Stored items
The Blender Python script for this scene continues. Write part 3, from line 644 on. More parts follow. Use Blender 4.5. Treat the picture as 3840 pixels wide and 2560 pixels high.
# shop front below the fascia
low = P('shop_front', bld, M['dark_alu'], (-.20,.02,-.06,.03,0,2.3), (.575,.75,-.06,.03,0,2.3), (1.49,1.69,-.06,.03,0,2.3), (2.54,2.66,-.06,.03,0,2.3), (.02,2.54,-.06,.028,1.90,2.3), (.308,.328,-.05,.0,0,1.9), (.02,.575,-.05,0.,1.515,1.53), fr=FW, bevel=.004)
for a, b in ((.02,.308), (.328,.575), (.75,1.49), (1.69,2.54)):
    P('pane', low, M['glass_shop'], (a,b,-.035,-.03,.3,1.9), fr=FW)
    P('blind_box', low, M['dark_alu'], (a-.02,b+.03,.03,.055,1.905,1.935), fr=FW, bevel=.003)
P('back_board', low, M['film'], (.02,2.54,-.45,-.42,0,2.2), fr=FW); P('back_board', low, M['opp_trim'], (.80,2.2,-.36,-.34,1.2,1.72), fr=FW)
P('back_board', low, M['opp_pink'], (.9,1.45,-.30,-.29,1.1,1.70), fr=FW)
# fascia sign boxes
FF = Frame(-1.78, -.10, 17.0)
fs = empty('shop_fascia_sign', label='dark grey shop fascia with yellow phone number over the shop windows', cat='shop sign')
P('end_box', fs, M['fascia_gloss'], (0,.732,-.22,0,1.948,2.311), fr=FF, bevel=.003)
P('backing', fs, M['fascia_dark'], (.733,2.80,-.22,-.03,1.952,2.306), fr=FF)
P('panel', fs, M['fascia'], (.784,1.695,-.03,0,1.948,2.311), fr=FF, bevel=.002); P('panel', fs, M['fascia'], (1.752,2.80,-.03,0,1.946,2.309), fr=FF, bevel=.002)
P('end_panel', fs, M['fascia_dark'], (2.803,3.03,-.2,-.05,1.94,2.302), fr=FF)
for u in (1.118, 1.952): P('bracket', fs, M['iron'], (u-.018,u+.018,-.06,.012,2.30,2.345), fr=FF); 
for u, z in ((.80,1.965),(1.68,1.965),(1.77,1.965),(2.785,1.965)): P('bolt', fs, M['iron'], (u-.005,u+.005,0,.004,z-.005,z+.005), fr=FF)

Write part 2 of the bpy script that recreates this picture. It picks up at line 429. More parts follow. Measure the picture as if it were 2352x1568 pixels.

_Set task:_ Extract every line above exactly as it stands.

_The output:_
The Blender Python script for this scene continues. Write part 3, from line 644 on. More parts follow. Use Blender 4.5. Treat the picture as 3840 pixels wide and 2560 pixels high.
# shop front below the fascia
low = P('shop_front', bld, M['dark_alu'], (-.20,.02,-.06,.03,0,2.3), (.575,.75,-.06,.03,0,2.3), (1.49,1.69,-.06,.03,0,2.3), (2.54,2.66,-.06,.03,0,2.3), (.02,2.54,-.06,.028,1.90,2.3), (.308,.328,-.05,.0,0,1.9), (.02,.575,-.05,0.,1.515,1.53), fr=FW, bevel=.004)
for a, b in ((.02,.308), (.328,.575), (.75,1.49), (1.69,2.54)):
    P('pane', low, M['glass_shop'], (a,b,-.035,-.03,.3,1.9), fr=FW)
    P('blind_box', low, M['dark_alu'], (a-.02,b+.03,.03,.055,1.905,1.935), fr=FW, bevel=.003)
P('back_board', low, M['film'], (.02,2.54,-.45,-.42,0,2.2), fr=FW); P('back_board', low, M['opp_trim'], (.80,2.2,-.36,-.34,1.2,1.72), fr=FW)
P('back_board', low, M['opp_pink'], (.9,1.45,-.30,-.29,1.1,1.70), fr=FW)
# fascia sign boxes
FF = Frame(-1.78, -.10, 17.0)
fs = empty('shop_fascia_sign', label='dark grey shop fascia with yellow phone number over the shop windows', cat='shop sign')
P('end_box', fs, M['fascia_gloss'], (0,.732,-.22,0,1.948,2.311), fr=FF, bevel=.003)
P('backing', fs, M['fascia_dark'], (.733,2.80,-.22,-.03,1.952,2.306), fr=FF)
P('panel', fs, M['fascia'], (.784,1.695,-.03,0,1.948,2.311), fr=FF, bevel=.002); P('panel', fs, M['fascia'], (1.752,2.80,-.03,0,1.946,2.309), fr=FF, bevel=.002)
P('end_panel', fs, M['fascia_dark'], (2.803,3.03,-.2,-.05,1.94,2.302), fr=FF)
for u in (1.118, 1.952): P('bracket', fs, M['iron'], (u-.018,u+.018,-.06,.012,2.30,2.345), fr=FF); 
for u, z in ((.80,1.965),(1.68,1.965),(1.77,1.965),(2.785,1.965)): P('bolt', fs, M['iron'], (u-.005,u+.005,0,.004,z-.005,z+.005), fr=FF)

Write part 2 of the bpy script that recreates this picture. It picks up at line 429. More parts follow. Measure the picture as if it were 2352x1568 pixels.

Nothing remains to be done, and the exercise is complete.